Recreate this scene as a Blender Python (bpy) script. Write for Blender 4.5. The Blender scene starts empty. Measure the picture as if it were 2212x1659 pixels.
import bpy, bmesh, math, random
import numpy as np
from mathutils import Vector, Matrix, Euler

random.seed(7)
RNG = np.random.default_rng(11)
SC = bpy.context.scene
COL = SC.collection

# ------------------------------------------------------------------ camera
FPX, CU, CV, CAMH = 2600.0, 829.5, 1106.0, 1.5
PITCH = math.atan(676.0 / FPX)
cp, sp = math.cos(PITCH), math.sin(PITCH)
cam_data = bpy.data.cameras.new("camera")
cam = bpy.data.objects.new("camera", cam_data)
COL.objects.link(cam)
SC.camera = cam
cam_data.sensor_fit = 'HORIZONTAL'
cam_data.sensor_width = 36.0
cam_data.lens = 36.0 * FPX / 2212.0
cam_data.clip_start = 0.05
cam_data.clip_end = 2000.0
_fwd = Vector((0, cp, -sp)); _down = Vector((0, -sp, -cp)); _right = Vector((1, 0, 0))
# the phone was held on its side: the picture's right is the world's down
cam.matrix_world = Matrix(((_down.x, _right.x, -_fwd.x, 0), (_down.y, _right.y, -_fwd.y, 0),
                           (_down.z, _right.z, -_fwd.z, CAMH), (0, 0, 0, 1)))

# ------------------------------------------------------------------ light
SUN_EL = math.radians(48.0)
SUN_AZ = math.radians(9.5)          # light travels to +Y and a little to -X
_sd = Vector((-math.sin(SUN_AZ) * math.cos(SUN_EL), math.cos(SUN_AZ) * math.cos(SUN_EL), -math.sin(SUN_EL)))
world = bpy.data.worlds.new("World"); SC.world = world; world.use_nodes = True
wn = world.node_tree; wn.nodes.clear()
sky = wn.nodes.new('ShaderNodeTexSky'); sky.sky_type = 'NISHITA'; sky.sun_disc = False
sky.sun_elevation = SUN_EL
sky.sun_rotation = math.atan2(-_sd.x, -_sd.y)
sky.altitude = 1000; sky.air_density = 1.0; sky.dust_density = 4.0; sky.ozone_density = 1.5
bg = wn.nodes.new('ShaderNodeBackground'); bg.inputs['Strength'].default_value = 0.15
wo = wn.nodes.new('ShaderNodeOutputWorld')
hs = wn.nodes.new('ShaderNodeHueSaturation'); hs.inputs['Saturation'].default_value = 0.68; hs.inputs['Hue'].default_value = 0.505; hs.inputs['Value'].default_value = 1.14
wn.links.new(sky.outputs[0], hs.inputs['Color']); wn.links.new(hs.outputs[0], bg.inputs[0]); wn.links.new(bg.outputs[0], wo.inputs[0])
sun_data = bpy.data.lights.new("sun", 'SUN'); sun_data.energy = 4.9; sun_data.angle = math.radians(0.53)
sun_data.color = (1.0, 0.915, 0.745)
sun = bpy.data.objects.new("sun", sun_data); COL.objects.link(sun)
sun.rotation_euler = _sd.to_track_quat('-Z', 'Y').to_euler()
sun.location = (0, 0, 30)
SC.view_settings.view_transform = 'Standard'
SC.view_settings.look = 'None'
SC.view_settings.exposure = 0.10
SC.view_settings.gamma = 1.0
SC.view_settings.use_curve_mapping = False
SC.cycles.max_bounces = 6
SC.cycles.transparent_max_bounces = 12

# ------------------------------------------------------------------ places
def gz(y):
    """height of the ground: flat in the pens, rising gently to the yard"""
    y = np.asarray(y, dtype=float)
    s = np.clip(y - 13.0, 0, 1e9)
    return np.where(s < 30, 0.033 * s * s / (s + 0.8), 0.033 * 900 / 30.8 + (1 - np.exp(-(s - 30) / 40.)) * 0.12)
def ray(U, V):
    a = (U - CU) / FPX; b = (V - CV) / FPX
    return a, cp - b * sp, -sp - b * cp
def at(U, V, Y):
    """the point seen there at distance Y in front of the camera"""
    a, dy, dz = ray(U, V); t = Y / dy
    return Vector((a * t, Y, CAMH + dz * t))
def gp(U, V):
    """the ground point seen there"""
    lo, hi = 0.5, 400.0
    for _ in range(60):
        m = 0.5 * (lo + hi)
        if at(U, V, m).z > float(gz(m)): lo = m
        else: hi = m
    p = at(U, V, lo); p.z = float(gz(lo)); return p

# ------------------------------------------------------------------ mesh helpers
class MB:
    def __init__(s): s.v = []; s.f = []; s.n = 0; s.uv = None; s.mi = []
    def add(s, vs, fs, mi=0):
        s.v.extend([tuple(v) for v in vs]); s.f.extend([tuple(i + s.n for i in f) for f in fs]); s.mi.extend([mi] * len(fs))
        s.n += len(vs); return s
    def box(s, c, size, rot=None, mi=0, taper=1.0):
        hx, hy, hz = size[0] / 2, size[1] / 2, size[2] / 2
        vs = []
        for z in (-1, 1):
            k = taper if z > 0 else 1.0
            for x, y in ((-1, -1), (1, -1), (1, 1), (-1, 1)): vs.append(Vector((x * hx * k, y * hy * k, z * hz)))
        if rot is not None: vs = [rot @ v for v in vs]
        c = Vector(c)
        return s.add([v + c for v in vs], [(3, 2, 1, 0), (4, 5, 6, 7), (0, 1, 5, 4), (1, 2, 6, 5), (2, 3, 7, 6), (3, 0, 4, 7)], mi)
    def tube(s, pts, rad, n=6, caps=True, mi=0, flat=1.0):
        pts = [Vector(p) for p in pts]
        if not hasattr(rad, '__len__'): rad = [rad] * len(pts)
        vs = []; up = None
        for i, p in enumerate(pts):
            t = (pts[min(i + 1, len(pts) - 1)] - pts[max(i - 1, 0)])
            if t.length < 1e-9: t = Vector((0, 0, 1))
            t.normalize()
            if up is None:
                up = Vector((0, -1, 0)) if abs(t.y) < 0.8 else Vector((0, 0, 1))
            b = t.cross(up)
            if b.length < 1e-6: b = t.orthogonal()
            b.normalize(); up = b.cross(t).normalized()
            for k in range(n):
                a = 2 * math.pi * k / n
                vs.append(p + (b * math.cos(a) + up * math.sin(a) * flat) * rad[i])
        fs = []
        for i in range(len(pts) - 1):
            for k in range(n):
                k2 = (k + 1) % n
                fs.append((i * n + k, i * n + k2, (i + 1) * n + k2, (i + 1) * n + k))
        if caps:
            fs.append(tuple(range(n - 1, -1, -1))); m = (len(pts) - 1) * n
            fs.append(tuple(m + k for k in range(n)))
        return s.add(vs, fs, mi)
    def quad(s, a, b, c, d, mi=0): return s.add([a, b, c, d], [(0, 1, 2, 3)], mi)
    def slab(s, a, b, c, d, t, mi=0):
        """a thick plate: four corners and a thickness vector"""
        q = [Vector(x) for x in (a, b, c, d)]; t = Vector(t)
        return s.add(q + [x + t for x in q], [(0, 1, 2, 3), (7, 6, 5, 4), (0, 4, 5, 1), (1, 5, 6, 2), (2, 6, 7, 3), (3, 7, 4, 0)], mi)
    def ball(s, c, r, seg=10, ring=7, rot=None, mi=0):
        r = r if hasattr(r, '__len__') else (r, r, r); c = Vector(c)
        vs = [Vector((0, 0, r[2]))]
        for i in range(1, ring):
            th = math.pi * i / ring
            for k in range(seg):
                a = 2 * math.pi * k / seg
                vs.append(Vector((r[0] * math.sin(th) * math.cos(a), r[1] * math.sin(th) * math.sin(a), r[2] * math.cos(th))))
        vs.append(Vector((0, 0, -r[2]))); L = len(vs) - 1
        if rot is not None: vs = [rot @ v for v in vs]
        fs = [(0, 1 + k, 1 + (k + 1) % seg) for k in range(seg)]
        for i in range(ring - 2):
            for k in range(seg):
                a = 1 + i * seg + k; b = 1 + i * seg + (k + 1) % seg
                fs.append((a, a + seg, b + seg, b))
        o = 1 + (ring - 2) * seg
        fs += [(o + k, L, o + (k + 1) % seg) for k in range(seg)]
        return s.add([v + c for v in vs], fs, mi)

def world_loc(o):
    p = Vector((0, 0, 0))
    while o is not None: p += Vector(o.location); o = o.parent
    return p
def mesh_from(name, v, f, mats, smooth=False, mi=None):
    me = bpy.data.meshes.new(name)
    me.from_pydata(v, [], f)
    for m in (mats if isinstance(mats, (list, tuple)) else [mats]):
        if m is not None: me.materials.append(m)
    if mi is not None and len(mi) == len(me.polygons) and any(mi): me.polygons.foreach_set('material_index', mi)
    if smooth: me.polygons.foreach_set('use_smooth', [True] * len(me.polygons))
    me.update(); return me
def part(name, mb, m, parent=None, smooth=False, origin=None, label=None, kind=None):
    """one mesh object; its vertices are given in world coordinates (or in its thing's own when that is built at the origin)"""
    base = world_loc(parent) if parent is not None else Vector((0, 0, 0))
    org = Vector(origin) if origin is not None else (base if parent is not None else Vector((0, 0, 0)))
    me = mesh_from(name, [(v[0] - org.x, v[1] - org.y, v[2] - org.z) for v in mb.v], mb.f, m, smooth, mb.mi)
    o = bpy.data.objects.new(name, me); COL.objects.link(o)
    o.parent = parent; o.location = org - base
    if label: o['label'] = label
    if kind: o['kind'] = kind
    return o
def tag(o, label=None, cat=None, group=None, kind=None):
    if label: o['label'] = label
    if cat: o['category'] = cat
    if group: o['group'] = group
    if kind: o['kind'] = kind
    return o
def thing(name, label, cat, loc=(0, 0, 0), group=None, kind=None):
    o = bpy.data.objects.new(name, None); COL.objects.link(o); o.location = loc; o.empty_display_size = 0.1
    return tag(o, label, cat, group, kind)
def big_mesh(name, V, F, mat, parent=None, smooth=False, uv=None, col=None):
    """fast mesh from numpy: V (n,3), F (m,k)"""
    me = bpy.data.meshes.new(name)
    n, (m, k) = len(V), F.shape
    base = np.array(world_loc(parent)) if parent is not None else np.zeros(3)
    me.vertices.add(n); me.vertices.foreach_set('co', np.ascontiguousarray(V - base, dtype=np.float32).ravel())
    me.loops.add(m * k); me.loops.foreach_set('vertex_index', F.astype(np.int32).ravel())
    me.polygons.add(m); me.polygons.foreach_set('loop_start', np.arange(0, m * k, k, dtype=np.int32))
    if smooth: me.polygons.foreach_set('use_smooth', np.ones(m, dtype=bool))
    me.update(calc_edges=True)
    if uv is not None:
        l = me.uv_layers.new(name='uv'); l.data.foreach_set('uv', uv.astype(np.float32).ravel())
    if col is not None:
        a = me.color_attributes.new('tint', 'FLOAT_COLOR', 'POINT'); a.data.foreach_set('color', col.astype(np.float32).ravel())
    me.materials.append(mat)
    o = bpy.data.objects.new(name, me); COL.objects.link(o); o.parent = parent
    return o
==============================
== Your instructions ==
Return exactly the lines that run from the top of the listing above to the line containing "(_down.z, _right.z, -_fwd.z, CAMH), (0, 0, 0, 1)))", please, keeping both end lines and leaving out everything else.

== Response to this task ==
Recreate this scene as a Blender Python (bpy) script. Write for Blender 4.5. The Blender scene starts empty. Measure the picture as if it were 2212x1659 pixels.
import bpy, bmesh, math, random
import numpy as np
from mathutils import Vector, Matrix, Euler

random.seed(7)
RNG = np.random.default_rng(11)
SC = bpy.context.scene
COL = SC.collection

# ------------------------------------------------------------------ camera
FPX, CU, CV, CAMH = 2600.0, 829.5, 1106.0, 1.5
PITCH = math.atan(676.0 / FPX)
cp, sp = math.cos(PITCH), math.sin(PITCH)
cam_data = bpy.data.cameras.new("camera")
cam = bpy.data.objects.new("camera", cam_data)
COL.objects.link(cam)
SC.camera = cam
cam_data.sensor_fit = 'HORIZONTAL'
cam_data.sensor_width = 36.0
cam_data.lens = 36.0 * FPX / 2212.0
cam_data.clip_start = 0.05
cam_data.clip_end = 2000.0
_fwd = Vector((0, cp, -sp)); _down = Vector((0, -sp, -cp)); _right = Vector((1, 0, 0))
# the phone was held on its side: the picture's right is the world's down
cam.matrix_world = Matrix(((_down.x, _right.x, -_fwd.x, 0), (_down.y, _right.y, -_fwd.y, 0),
                           (_down.z, _right.z, -_fwd.z, CAMH), (0, 0, 0, 1)))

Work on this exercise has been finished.